Let $T:L^{1}(-\infty,\infty)\rightarrow C(-\infty,\infty)$ be an operator defined by $$(Tf)(x)=\int_{-\infty}^{x}f(t)\sin(t)dt$$ Show that is is bounded and calculate its norm. The space $C(-\infty,\infty)$ has a norm $\left\Vert f\right\Vert _{\infty}=\sup_{t\in(-\infty,\infty)}\left|f(t)\right|$ while $L^{1}(-\infty,\infty)$ has a norm $\left\Vert f\right\Vert=\int_{-\infty}^{\infty}|f(t)|dt$.
An attempt to solve
I try to check the condition $\Vert Tf \Vert \leq C\Vert f\Vert$ fulfilled for all $f \in L^1(-\infty,\infty)$. Now I get confused because I think I should apply the norm in $L^1$ space for this inequality, but I just feel I don't know how and that I'm doing it completely wrong.
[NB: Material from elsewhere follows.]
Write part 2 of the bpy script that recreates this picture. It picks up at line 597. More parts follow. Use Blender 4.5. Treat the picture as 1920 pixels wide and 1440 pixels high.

For the norm of the operator, I apply $\left\Vert T\right\Vert =\sup_{\left\Vert f\right\Vert=1}\Vert Tf \Vert$ and again it would seem the norm is taken in $L^1$ space.
If I would go for the norm defined in $C$ space I could analyze supremum, but essentially I investigate the value of the integral which is bounded $$\int_{-\infty}^{x}f(t)\sin(t)dt\leq\sup_{t\in(-\infty,\infty)}\left|f(t)\right|\cdot\int_{-\infty}^{x}\sin(t)dx$$ and since the sine integral is less or equal 1 if we could even calculate it because of the infinity, we have a bound. I feel like I mixed up some concept severely here.
update 1 So we could go, like the comment below suggest, somewhere there: $$\left\Vert Tf\right\Vert _{\infty}=\sup_{x\in\mathbb{R}}\left|\int_{-\infty}^{x}f(t)\sin(t)dt\right|\leq\sup_{x\in\mathbb{R}}\int_{-\infty}^{x}\left|f(t)\sin(t)\right|dt\leq \\ \leq \sup_{x\in\mathbb{R}}\int_{-\infty}^{x}\left|f(t)\right|dt \leq\int_{-\infty}^{\infty}\left|f(t)\right|dt= \left\Vert f\right\Vert _{1}$$ which would lead to $\left\Vert Tf\right\Vert _{\infty}\leq\left\Vert f\right\Vert _{1}$. Even if I would go that way, what about the norm? How to even use $\left\Vert f\right\Vert _{1}=1$?